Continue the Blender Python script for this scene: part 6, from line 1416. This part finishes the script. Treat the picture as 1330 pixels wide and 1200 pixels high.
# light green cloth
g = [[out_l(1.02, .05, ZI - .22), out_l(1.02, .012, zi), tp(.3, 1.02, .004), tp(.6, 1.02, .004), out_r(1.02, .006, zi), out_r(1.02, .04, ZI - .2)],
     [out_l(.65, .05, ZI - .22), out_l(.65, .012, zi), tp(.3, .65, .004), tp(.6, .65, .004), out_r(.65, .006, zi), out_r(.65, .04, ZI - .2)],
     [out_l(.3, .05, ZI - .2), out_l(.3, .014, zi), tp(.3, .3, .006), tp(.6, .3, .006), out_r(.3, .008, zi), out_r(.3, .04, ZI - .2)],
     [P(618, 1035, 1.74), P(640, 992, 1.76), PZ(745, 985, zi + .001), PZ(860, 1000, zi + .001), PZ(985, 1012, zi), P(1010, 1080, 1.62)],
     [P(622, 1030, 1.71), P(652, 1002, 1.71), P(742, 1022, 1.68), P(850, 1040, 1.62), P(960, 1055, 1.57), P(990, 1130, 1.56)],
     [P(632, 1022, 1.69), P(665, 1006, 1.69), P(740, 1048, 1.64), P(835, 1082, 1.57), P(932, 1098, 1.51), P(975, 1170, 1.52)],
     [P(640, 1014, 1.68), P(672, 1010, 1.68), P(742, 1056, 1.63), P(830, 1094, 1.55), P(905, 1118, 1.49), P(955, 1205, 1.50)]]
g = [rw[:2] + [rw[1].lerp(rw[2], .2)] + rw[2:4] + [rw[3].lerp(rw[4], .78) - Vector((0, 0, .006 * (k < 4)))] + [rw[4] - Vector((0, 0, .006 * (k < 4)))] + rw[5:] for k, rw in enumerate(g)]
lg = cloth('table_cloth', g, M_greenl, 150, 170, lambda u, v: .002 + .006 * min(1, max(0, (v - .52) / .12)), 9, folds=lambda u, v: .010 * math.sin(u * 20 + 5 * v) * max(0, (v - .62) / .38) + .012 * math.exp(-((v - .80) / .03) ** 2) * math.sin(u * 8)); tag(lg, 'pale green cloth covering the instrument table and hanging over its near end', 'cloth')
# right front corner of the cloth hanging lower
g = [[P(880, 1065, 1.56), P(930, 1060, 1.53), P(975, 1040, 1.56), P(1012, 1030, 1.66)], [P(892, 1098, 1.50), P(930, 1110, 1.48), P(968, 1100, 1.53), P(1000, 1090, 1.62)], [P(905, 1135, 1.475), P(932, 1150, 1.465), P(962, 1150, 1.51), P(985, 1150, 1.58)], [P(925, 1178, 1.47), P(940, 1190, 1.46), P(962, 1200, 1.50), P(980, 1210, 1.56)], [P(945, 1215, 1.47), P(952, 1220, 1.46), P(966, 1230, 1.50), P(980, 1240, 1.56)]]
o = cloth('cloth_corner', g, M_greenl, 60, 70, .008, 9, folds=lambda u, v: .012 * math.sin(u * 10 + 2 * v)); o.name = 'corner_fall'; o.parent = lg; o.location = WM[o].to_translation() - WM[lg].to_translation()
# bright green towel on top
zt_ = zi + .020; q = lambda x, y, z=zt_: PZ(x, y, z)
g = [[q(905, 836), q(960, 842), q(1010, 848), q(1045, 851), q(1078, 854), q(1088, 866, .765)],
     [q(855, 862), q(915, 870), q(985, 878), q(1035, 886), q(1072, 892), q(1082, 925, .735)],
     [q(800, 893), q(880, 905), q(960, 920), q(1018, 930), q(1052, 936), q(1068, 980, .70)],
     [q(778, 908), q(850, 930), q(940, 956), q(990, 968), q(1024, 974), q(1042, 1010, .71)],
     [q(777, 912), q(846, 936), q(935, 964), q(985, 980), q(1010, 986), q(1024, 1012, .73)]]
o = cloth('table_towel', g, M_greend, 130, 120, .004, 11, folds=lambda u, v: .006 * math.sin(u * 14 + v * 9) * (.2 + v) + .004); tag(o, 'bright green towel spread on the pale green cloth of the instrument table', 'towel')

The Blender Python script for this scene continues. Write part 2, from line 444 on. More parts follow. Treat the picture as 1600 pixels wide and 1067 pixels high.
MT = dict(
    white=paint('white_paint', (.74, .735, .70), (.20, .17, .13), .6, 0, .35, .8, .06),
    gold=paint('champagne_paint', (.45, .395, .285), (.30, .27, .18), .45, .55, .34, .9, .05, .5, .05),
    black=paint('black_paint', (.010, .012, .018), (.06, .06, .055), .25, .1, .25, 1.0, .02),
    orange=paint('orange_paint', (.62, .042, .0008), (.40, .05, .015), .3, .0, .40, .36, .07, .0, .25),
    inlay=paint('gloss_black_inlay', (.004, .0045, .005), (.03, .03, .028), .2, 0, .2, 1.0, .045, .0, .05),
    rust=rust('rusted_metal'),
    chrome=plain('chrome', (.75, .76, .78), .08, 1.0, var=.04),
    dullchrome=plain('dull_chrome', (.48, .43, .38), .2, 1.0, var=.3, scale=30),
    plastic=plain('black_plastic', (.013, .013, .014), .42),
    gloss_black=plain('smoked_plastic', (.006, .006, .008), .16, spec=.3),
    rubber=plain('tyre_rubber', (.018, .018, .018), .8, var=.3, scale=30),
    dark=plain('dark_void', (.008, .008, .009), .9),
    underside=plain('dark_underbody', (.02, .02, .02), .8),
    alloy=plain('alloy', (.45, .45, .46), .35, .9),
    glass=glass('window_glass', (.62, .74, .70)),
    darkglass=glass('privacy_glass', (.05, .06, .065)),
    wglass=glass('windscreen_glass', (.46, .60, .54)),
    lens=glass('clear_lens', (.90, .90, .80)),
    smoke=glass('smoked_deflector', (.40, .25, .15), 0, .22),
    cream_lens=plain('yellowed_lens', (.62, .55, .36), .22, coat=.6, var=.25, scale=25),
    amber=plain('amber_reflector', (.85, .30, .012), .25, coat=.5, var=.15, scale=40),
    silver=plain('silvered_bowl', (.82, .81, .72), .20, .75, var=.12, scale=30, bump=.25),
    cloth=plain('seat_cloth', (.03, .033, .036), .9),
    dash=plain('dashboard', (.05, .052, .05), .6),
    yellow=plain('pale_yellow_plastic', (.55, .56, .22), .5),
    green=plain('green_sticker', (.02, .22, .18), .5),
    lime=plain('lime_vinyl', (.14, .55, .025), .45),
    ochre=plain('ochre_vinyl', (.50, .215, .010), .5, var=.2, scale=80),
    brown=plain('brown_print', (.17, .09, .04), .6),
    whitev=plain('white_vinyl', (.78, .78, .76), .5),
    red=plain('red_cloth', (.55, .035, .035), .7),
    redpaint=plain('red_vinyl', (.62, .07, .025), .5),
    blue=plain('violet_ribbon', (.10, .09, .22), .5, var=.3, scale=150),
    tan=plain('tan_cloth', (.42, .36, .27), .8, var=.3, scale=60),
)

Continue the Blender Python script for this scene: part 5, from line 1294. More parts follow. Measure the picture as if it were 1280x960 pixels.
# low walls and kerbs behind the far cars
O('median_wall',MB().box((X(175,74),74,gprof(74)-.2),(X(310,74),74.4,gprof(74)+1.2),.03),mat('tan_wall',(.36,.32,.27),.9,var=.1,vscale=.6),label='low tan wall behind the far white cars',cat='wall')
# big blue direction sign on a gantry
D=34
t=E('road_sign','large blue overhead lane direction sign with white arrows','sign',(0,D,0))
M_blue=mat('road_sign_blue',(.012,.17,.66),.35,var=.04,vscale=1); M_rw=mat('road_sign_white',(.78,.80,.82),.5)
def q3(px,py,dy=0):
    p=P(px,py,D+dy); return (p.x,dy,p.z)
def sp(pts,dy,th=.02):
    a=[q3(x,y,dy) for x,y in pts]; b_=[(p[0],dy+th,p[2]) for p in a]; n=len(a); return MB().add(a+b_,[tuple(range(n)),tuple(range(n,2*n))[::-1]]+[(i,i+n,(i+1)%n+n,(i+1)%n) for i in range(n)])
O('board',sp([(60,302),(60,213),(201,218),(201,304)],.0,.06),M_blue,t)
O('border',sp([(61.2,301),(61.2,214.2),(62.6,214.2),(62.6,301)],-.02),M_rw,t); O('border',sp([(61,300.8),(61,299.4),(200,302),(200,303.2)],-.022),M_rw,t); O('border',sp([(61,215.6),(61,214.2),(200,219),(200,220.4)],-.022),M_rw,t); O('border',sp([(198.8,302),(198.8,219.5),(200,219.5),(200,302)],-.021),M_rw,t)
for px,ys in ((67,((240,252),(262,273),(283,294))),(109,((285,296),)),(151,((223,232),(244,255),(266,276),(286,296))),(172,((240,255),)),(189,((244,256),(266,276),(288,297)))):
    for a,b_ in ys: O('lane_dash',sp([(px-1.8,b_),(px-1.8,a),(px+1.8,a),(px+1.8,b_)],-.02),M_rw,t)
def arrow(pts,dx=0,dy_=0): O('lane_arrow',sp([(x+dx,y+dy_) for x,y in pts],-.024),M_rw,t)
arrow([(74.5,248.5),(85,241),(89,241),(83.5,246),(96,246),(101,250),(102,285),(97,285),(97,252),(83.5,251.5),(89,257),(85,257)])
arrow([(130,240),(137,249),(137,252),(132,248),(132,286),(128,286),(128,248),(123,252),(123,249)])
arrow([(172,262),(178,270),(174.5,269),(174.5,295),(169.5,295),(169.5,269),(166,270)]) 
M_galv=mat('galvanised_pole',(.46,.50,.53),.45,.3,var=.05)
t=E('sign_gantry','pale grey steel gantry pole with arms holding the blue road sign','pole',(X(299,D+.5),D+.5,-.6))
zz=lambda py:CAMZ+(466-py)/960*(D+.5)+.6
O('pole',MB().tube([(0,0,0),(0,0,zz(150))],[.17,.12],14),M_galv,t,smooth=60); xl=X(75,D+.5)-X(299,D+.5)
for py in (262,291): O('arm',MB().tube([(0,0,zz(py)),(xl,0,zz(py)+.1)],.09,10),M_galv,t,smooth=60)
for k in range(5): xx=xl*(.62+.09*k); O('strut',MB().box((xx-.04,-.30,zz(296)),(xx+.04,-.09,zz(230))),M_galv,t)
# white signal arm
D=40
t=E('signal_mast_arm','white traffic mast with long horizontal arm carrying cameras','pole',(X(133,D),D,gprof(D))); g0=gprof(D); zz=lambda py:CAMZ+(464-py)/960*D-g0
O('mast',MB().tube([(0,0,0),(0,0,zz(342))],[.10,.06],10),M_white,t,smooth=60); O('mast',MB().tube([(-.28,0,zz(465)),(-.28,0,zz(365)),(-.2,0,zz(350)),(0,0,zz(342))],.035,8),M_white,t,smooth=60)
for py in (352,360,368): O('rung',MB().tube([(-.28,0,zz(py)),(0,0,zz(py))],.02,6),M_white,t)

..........

PROBLEM STATEMENT: Answer with one number only: how many lines above contain the word "parts".

SOLUTION TO THE PROBLEM: 2